Hrdlicka, an information specialist with the Iowa Telecommunications Association (ITA), recently filed a joint comment to the Iowa Utilities Board (IUB) along with Sheila Navis of the Rural Iowa Independent Telephone Association (RIITA). His fear is that the plan will hurt the 145 rural telephone and Internet companies that the ITA and RIITA represent.

“We believe that the intent of the National Broadband Plan is certainly positive,” Hrdlicka said. “However, the plan needs to better address the needs of rural telecommunication providers and customers.”

The National Broadband Plan was drafted earlier this year by the Federal Communications Commission (FCC), and is intended to lay out a vision to make broadband technologies more readily available to everyone.

Hrdlicka and the ITA are concerned about two things.

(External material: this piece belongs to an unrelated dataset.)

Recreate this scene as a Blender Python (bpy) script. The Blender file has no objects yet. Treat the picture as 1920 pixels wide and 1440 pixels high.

The plan calls for Universal Service Fund (USF) and intercarrier compensation fees, which account for 70 percent of ITA and RIITA members’ revenues, to be redirected into a Connect America fund that would be redistributed. It’s unclear where the money will go.

“What we interpret that to mean is that the urban areas will benefit much more, in a grayer way, than the rural areas,” Hrdlicka said.

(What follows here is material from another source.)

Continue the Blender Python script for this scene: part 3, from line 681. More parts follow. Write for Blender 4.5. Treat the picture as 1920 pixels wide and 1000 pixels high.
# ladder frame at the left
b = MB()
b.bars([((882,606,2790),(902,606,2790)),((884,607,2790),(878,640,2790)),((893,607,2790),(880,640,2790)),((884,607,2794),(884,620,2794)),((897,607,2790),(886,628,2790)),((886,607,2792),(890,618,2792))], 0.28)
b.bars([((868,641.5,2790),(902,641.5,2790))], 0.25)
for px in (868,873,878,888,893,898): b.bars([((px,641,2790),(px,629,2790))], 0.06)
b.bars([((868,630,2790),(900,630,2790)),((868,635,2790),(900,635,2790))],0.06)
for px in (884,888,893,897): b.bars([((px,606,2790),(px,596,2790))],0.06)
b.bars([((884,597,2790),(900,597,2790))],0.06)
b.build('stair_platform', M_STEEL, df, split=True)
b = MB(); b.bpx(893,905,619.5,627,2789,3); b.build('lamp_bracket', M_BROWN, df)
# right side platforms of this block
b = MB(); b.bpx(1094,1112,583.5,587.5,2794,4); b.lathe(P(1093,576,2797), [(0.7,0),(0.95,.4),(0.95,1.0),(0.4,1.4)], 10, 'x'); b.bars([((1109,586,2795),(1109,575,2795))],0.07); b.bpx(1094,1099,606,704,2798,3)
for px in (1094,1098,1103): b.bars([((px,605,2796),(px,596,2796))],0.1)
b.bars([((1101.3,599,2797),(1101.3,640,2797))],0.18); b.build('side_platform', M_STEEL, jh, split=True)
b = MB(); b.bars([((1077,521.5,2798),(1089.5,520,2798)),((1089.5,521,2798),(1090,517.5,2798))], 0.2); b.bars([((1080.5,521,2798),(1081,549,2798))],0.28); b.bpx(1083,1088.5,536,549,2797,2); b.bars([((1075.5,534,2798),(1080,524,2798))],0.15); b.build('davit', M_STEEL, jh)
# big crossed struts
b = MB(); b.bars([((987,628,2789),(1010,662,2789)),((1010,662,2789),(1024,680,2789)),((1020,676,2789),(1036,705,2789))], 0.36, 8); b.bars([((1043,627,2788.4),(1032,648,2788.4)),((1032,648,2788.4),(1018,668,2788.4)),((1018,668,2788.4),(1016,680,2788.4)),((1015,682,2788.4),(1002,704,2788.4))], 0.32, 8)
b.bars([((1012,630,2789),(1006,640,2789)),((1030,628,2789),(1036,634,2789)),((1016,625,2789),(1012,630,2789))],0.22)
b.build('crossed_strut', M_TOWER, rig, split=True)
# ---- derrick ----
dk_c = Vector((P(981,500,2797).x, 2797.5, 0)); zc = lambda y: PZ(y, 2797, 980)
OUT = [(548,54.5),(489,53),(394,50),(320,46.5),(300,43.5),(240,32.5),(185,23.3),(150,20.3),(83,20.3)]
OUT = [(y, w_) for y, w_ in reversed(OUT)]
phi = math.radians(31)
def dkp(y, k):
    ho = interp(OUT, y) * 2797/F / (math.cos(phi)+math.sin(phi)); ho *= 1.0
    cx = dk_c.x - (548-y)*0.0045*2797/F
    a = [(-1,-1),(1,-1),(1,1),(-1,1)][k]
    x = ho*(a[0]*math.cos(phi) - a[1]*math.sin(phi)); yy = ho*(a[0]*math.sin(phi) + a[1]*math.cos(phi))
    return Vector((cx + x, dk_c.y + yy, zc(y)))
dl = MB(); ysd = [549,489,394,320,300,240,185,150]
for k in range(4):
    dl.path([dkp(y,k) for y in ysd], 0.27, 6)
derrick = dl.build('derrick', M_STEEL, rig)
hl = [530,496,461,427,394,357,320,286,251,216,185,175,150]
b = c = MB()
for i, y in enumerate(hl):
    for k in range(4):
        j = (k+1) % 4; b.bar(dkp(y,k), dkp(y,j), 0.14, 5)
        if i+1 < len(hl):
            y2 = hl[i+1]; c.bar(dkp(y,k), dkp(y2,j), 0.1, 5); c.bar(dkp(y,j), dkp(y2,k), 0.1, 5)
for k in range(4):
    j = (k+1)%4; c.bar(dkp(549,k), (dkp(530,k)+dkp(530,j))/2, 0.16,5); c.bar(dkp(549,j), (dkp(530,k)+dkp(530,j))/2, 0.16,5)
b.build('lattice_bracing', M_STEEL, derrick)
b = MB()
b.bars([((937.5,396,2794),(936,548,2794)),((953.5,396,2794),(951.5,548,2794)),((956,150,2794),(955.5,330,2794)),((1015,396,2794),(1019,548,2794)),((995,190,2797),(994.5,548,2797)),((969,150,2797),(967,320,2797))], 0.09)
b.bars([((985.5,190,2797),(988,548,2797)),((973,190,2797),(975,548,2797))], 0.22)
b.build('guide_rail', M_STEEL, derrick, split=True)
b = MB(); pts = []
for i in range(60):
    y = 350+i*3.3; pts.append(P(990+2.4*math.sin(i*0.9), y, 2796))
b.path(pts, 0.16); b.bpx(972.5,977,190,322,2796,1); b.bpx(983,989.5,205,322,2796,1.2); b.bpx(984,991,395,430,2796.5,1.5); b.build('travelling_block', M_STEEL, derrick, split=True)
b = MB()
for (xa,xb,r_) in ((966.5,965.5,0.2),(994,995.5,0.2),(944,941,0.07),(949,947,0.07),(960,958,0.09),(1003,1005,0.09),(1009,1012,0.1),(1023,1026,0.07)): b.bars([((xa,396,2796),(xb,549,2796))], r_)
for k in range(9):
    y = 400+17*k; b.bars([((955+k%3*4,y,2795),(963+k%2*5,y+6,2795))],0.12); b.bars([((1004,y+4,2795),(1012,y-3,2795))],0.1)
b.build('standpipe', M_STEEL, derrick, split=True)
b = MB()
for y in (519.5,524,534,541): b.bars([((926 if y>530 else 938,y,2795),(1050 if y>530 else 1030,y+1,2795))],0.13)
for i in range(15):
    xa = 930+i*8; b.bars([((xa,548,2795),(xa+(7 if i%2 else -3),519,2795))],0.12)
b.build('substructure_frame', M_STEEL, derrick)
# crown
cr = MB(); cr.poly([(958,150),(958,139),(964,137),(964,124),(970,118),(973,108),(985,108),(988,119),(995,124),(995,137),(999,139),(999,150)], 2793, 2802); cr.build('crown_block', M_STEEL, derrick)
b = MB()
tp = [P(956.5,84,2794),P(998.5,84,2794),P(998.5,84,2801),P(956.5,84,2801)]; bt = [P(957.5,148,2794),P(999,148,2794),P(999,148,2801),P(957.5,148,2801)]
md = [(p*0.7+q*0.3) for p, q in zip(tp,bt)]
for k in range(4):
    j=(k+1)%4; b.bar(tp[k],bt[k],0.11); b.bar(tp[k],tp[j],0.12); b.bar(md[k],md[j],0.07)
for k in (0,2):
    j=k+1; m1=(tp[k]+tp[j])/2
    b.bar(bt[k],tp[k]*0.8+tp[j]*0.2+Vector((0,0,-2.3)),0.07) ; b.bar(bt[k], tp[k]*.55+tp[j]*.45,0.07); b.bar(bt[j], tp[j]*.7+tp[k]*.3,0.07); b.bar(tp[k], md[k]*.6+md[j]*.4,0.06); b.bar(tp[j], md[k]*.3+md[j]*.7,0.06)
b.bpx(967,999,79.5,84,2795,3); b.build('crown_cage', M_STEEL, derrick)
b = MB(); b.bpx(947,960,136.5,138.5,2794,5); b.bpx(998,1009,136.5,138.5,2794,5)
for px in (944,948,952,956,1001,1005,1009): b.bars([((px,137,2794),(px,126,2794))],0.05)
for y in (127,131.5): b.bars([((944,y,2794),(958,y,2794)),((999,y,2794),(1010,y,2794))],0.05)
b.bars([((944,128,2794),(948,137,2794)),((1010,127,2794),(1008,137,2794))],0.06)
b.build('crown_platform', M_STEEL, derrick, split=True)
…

The other concern is that the plan articulates rural areas having a need for four megabits per second of broadband speed, while also laying out a strategy for delivering 100 megabits per second to 100 million homes by 2020.

Again, the ITA and RIITA interpret that as meaning urban areas will benefit.

“There’s a great disparity there,” Hrdlicka said. “How do you reach 100 million homes the fastest? That’s our concern.”

Currently, the ITA boasts that 99.37 percent of Iowans have access to fixed or mobile broadband service, according to data from Connect Iowa, a nonprofit organization that tracks broadband coverage in the state.

The fear is that the plan will create a rural-urban divide, which Hrdlicka stresses does not currently exist for Iowa companies.

The ITA has two members in the Des Moines area, Iowa Network Services and HickoryTech. Hrdlicka said the association is acting as though this is a statewide issue. It’s unclear whether Des Moines would be affected.

“It could be, and it could not be,” he said. “We’re operating as though this could be a statewide impact from this issue, because Iowa is naturally regarded as a small state.”

Krista Tanner, board member on the IUB and chair of the Iowa Broadband Deployment Governance Board, said the IUB received comments from 13 organizations after opening a notice of inquiry to seek comment from broadband carriers in Iowa about the national plan.

The IUB will review the comments and decide whether it needs to comment at the federal level about the issue.

So far, Tanner said, the board hasn’t gotten a chance to look too deep into the filed comments. She did note that the ITA and RIITA position differed from those expressed by other carriers, which did not rely on subsidies.

It’s too early to tell exactly what the national plan’s implications are, but Tanner said she understood the ITA’s concerns.

“Their members rely heavily on explicit and implicit support mechanisms. And the FCC has said they are going to review those,” Tanner said. “To the extent that there’s a possibility that those revenue streams could go down, I understand why they’re concerned.”